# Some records

————————

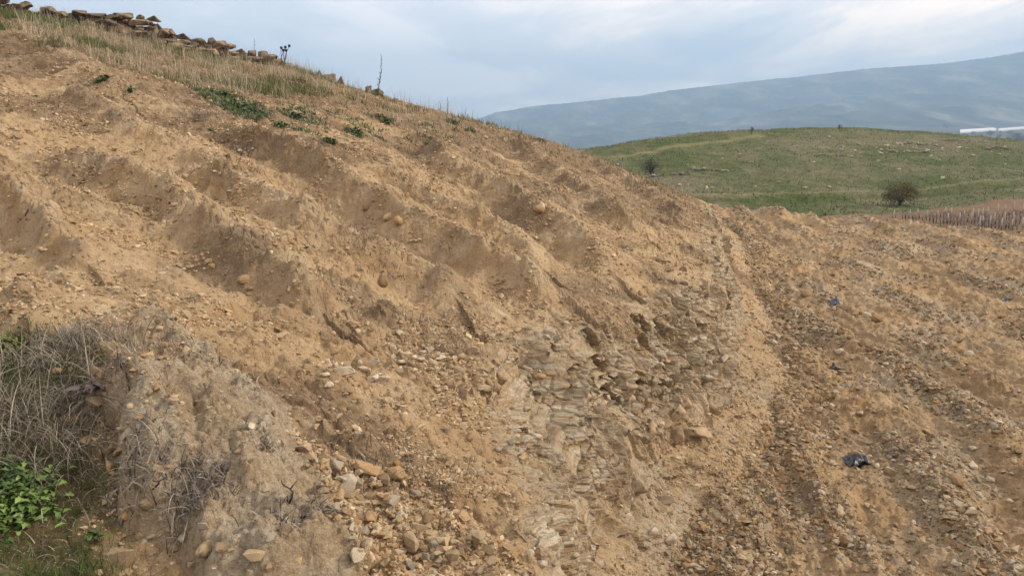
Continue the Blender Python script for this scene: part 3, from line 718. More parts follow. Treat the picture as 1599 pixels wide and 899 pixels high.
# ------------------------------------------------------------------ rocks
def rock_mesh(name, kind, seed, mat):
    g = np.random.default_rng(seed); bm = bmesh.new()
    if kind == 'angular':
        n = g.integers(9, 15); p = g.normal(size=(n, 3)); p /= np.linalg.norm(p, axis=1)[:, None]; p *= g.uniform(.75, 1.05, (n, 1)); p *= [1, g.uniform(.6, .95), g.uniform(.4, .75)]
        for q in p: bm.verts.new(q)
        r = bmesh.ops.convex_hull(bm, input=bm.verts[:]); bmesh.ops.delete(bm, geom=list(set(v for v in r['geom_interior'] if isinstance(v, bmesh.types.BMVert))), context='VERTS')
        bmesh.ops.bevel(bm, geom=bm.edges[:], offset=.045, segments=1, affect='EDGES', profile=.6)
        bmesh.ops.triangulate(bm, faces=bm.faces[:]); bmesh.ops.subdivide_edges(bm, edges=[e for e in bm.edges if e.calc_length() > .3], cuts=2, use_grid_fill=True)
        amp = .035
    else:
        bmesh.ops.create_icosphere(bm, subdivisions=4, radius=1); amp = .16
        s = np.array([1, g.uniform(.75, .95), g.uniform(.55, .85)])
        for v in bm.verts: v.co = Vector(np.array(v.co)*s)
    vs = np.array([v.co[:] for v in bm.verts])
    d = amp*(fbm(vs[:, 0]*1.3+vs[:, 2]*.9+seed, vs[:, 1]*1.3-vs[:, 2]*.7, 4, seed)+.4*fbm(vs[:, 0]*5+vs[:, 2]*4, vs[:, 1]*5+vs[:, 2]*3, 2, seed+9))
    for v, k in zip(bm.verts, d): v.co = v.co*(1+k)
    me = bpy.data.meshes.new(name); bm.to_mesh(me); bm.free(); me.materials.append(mat)
    for q in me.polygons: q.use_smooth = (kind != 'angular')
    return me
ANG = {m.name: [rock_mesh('stone', 'angular', 500+i+k*20, m) for i in range(8)] for k, m in enumerate((TAN, GREY, ORANGE))}
RND = {m.name: [rock_mesh('stone', 'round', 600+i+k*20, m) for i in range(4)] for k, m in enumerate((TAN, GREY, ORANGE))}
def stone(p, size, mat=TAN, kind='angular', label=None, group=None, flat=None, sink=.25, name='stone', i=None, rot=None):
    me = random.choice((ANG if kind == 'angular' else RND)[mat.name]) if i is None else (ANG if kind == 'angular' else RND)[mat.name][i]
    s = size*.5; sc_ = (s*random.uniform(.9, 1.25), s*random.uniform(.8, 1.1), s*(flat or random.uniform(.8, 1.2)))
    o = link(name, me, (p[0], p[1], p[2]+s*.55-sink*s), rot or (random.uniform(-.5, .5), random.uniform(-.5, .5), random.uniform(0, 6.28)), sc_)
    tag(o, label, 'stone', group); return o
def pxs(px, w, p): return w/F*(cp*p[1]-sp*(p[2]-CAMZ))
TAKEN = []
def named(px, py, w, mat, kind, label, **k):
    p = ont(px, py); TAKEN.append((p.x, p.y)); return stone(p, pxs(px, w, p), mat, kind, label, **k)
# stones that stand out
named(598,447,20,ORANGE,'round','round orange-brown cobble lying alone in the hollow between two furrow ridges')
named(606,342,16,TAN,'round','pale round cobble on the ridge crest, left of an orange one')
named(622,349,18,ORANGE,'round','orange round cobble on the ridge crest, touching a paler one')
named(381,440,20,ORANGE,'round','reddish clay lump hanging from the scraped hollow at the left')
named(330,420,22,ORANGE,'angular','orange lump stuck on the scraped wall of the left hollow')
named(438,528,30,TAN,'angular','flat tan stone lying on the smooth slope above the layered outcrop',flat=.5)
named(232,800,30,TAN,'round','smooth egg-shaped tan stone on the front of the earth mound')
named(190,878,72,TAN,'angular','largest pale boulder at the bottom edge, half in the grass')
named(318,826,24,GREY,'angular','grey flat-faced stone on the front of the mound, upright',flat=1.2)
named(400,880,44,TAN,'angular','long tan slab leaning at the foot of the mound by the bottom edge')
named(322,862,34,TAN,'round','rounded tan lump beside dark crevice at the bottom of the mound')
named(423,846,24,GREY,'angular','small brown-grey stone among dry roots at the foot of the mound',flat=.6)
named(107,524,24,GREY,'round','grey stone on the upper rim of the weedy patch')
named(529,652,17,GREY,'angular','whitish stone alone on the sandy face below the layered outcrop')
named(508,728,44,TAN,'angular','broad tan block at the upper left end of the rubble spill',sink=.1)
named(545,765,50,GREY,'angular','largest pale block in the middle of the rubble spill',sink=.1)
named(577,744,52,ORANGE,'angular','long ochre slab lying across the top of the rubble spill',flat=.5,sink=.1)
named(600,757,30,TAN,'angular','dull ochre rounded block next to the long ochre slab',sink=0)
named(618,752,38,ORANGE,'angular','dark brown tilted slab at the upper right of the rubble spill',flat=1.3,sink=0)
named(650,778,26,GREY,'angular','white-faced stone at the right edge of the rubble spill',sink=0)
named(642,858,46,TAN,'angular','wedge-shaped pale block low in the rubble spill',sink=.1)
named(1350,541,20,ORANGE,'round','upright orange clay clod standing on the terrace')
named(1258,462,18,ORANGE,'round','orange clod beside the wheel rut at the far end of the terrace')
named(1492,752,22,ORANGE,'round','large orange-brown stone among pale stones on the right of the terrace')
named(1325,855,24,GREY,'angular','white angular stone near the bottom of the terrace')
named(1355,858,18,GREY,'angular','small white stone right of a larger white one at the terrace bottom')
named(1532,898,24,ORANGE,'angular','rusty brown block at the bottom right corner of the terrace')
named(842,329,18,ORANGE,'round','dark reddish stone high on the furrowed slope below the skyline')
named(300,800,16,GREY,'angular','little grey stone beside the lowest grass clump on the mound')
for px, py, w, m_, lb in ((272,862,20,TAN,'small tan stone left of the dark crevice at the bottom of the mound'),(285,842,24,GREY,'blocky stone above the dark crevice at the bottom of the mound'),(300,888,26,TAN,'rounded stone at the very bottom edge, below the crevice'),(345,858,26,TAN,'broad dull stone right of the crevice at the bottom of the mound'),(372,840,14,GREY,'little pale stone above the long leaning slab'),(420,895,20,TAN,'stone cut by the bottom edge beside the long leaning slab'),(165,800,14,TAN,'small tan stone at the left end of the mound front'),(215,842,18,TAN,'tan stone between the boulder and the egg-shaped stone'),(150,640,34,TAN,'flat-topped clay block breaking off the left side of the mound'),(135,690,30,TAN,'ochre clay block low on the left side of the mound')):
    named(px, py, w, m_, 'angular', lb)
# the rubble spill
inner = [(465,715),(520,725),(600,735),(640,765),(690,810),(740,850),(790,899),(560,899),(540,840),(500,770)]
def inpoly(px, py, poly):
    c = np.zeros(np.shape(px), bool); n = len(poly)
    for i in range(n):
        x0, y0 = poly[i]; x1, y1 = poly[i-1]
        c ^= ((y0 > py) != (y1 > py)) & (px < (x1-x0)*(py-y0)/(y1-y0+1e-9)+x0)
    return c
k = 0
while k < 118:
    px, py = random.uniform(460, 790), random.uniform(700, 905)
    if not inpoly(px, py, inner): continue
    w = min(50, random.lognormvariate(2.95, .45)); p = ont(px, py)
    stone((p.x, p.y, p.z+random.uniform(0, .05)), pxs(px, w, p), random.choice([TAN, TAN, GREY, TAN, GREY, ORANGE]), 'angular', 'angular tan stone in the rubble spilling down right of the earth mound', 'stones of the rubble spill', sink=.15); k += 1
# stones left on the slope (mostly in the furrows) and on the terrace
k = 0
while k < 62:
    px, py = random.uniform(0, 1100), random.uniform(200, 640)
    p = on(px, py)
    if gsample(MK['d'], p.x, p.y) < .3 or (px < 230 and py > 500) or (160 < px < 450 and py > 540): continue
    w = min(16, random.lognormvariate(2.1, .3)); stone(p, pxs(px, w, p), random.choice([TAN, TAN, TAN, GREY, ORANGE]), random.choice(['angular', 'angular', 'round']), 'tan stone half sunk in the bare furrowed hillside', 'stones scattered on the hillside', sink=.35); k += 1
k = 0
while k < 88:
    px, py = random.uniform(1080, 1599), random.uniform(480, 899)
    p = on(px, py)
    if gsample(MK['d'], p.x, p.y) > -.1: continue
    if fbm(np.array([p.x*.8]), np.array([p.y*.4]), 2, 88)[0] < -.1 and random.random() < .7: continue
    w = min(24, random.lognormvariate(2.35, .32)); stone(p, pxs(px, w, p), random.choice([TAN, GREY, GREY, ORANGE, TAN]), random.choice(['angular', 'round', 'angular']), 'weathered stone on the bulldozed terrace', 'stones scattered on the terrace', sink=.3); k += 1

# beds of broken rock showing in the cut bank
BANK = rock_mat('bedded_rock', [(.3, (.21, .165, .11)), (.5, (.37, .30, .215)), (.7, (.49, .42, .32))], 9, .015)
BANKR = rock_mat('reddish_bedded_rock', [(.3, (.22, .15, .09)), (.5, (.35, .25, .155)), (.7, (.45, .35, .24))], 9, .015)
def bed(label, lines, wpx, hpx, seed, mat=BANK, flat=.7, jit=3, gap=.1):
    g = np.random.default_rng(seed); mb = MB(); o0 = None
    for ln in lines:
        px, py = ln[0]; L = sum(math.hypot(b[0]-a[0], b[1]-a[1]) for a, b in zip(ln[:-1], ln[1:])); s = 0
        xs = np.array([q[0] for q in ln], float); ys = np.array([q[1] for q in ln], float); cs = np.r_[0, np.cumsum(np.hypot(np.diff(xs), np.diff(ys)))]
        while s < L:
            w = wpx*1.2*g.lognormal(0, .35); s += w*.45; qx = np.interp(s, cs, xs); qy = np.interp(s, cs, ys)+g.normal()*jit; s += w*(.42+gap*g.random())
            if g.random() < .04: continue
            p = ont(qx, qy); W_ = pxs(qx, w, p); H_ = pxs(qx, hpx*g.lognormal(0, .2), p)
            if o0 is None: o0 = p
            me = ANG['pale_grey_stone'][g.integers(0, 8)]; v = np.array([q.co[:] for q in me.vertices]); fc = [list(q.vertices) for q in me.polygons]
            az = math.atan2(cp*.35, 1)+g.normal()*.3
            v = v*np.array([W_*.6, W_*.6, H_*1.15]); v = np.stack([v[:, 0]*math.cos(az)-v[:, 1]*math.sin(az), v[:, 0]*math.sin(az)+v[:, 1]*math.cos(az), v[:, 2]+.2*g.normal()*v[:, 0]], -1)
            mb.add(v+np.array(p)-np.array(o0)+np.array([.14*W_, -.10*W_, g.uniform(-.15, .15)*H_]), [q for q in fc if len(q) == 4], [q for q in fc if len(q) == 3])
    o = mb.build('rock_bed', mat, None, False); o.location = o0; tag(o, label, 'rock bed', 'beds of broken rock in the cut bank')
bed('cluster of small blocky grey stones, the leftmost rock bed in the cut bank', [[(500,575),(520,566),(560,572),(585,565)],[(498,588),(520,586),(560,582),(592,584)],[(505,600),(525,600)],[(570,594),(598,590)]], 15, 13, 2001, jit=3)
bed('grey crumbly bed of thin plates, top middle of the left half of the bank', [[(605,548),(650,556),(690,552)],[(608,562),(660,568),(700,560)],[(620,575),(650,580)]], 11, 9, 2002)
bed('row of upright brown blocks under the overhang at the middle of the bank', [[(660,560),(700,552),(745,560),(770,572)],[(700,585),(740,592),(778,588)],[(690,605),(730,612),(775,604)]], 14, 17, 2003, BANKR, jit=4)
bed('grey bed below the end of the longest furrow ridge', [[(815,510),(850,520),(885,502)],[(830,528),(870,530),(895,515)],[(850,545),(890,538)]], 13, 11, 2004)
bed('long thin pale ledge, upper of two parallel ones in the middle of the bank', [[(862,612),(905,602),(950,590),(1000,574),(1030,562)]], 17, 6, 2005, jit=1.2)
bed('long thin pale ledge, lower of two parallel ones in the middle of the bank', [[(895,655),(935,645),(975,630),(1020,608),(1045,596)]], 16, 6, 2006, jit=1.2)
bed('dark cracked blocks between the two pale ledges', [[(905,625),(940,617),(985,602)],[(905,640),(945,630),(990,616)]], 14, 14, 2007, BANKR)
bed('dark blocky bed high on the right part of the bank, below its shoulder', [[(1010,400),(1045,420),(1085,430)],[(1015,425),(1050,445),(1090,450)],[(1035,470),(1070,480),(1100,470)]], 12, 12, 2008, BANKR, jit=5)
bed('dark broken bed on the right part of the bank, above the reddish slab', [[(1065,540),(1100,545),(1140,535)],[(1060,565),(1100,570),(1130,560)],[(1085,590),(1120,590)]], 13, 12, 2009, jit=5)
bed('reddish smooth slabs low on the right part of the bank', [[(1000,680),(1040,655),(1075,635),(1105,640)],[(1030,690),(1075,672),(1110,665)]], 26, 22, 2010, BANKR, jit=4)
bed('grey stones standing low in the middle of the bank, left of the reddish slabs', [[(765,690),(800,685),(835,690)],[(770,708),(810,705),(835,700)]], 13, 11, 2011)
bed('small dark-gapped stone nest on the sandy face right of the rubble spill', [[(750,725),(765,715),(780,722)],[(755,742),(772,745)]], 13, 12, 2012, BANKR)
bed('grey and white slabs at the foot of the bank near the bottom of the picture', [[(985,790),(1020,775),(1050,790)],[(980,815),(1015,830),(1045,845)],[(1000,860),(1030,870)]], 22, 20, 2013, jit=6)
bed('loose stones gathered at the bottom edge, between the bank and the rubble spill', [[(820,860),(845,845),(880,850)],[(830,880),(870,872)]], 16, 13, 2014, jit=5)

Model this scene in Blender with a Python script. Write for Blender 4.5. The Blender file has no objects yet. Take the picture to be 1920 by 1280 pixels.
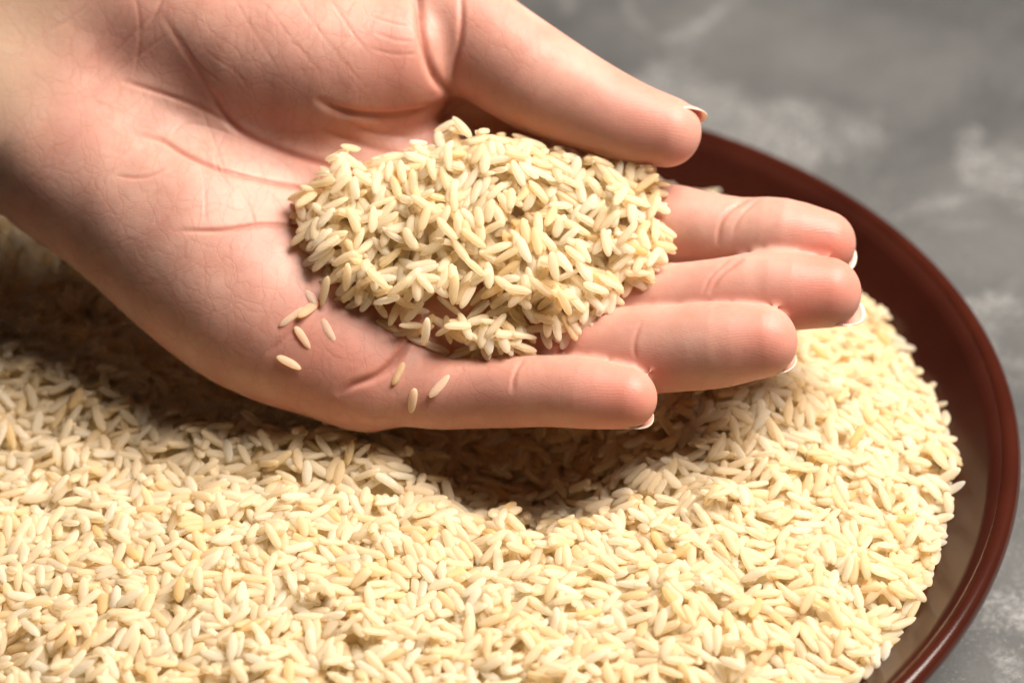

————————

# Work to complete
Report back each line of the entries that holds the string "Python".

# Complete answer
Continue the Blender Python script for this scene: part 3, from line 718. More parts follow. Treat the picture as 1599 pixels wide and 899 pixels high.
Model this scene in Blender with a Python script. Write for Blender 4.5. The Blender file has no objects yet. Take the picture to be 1920 by 1280 pixels.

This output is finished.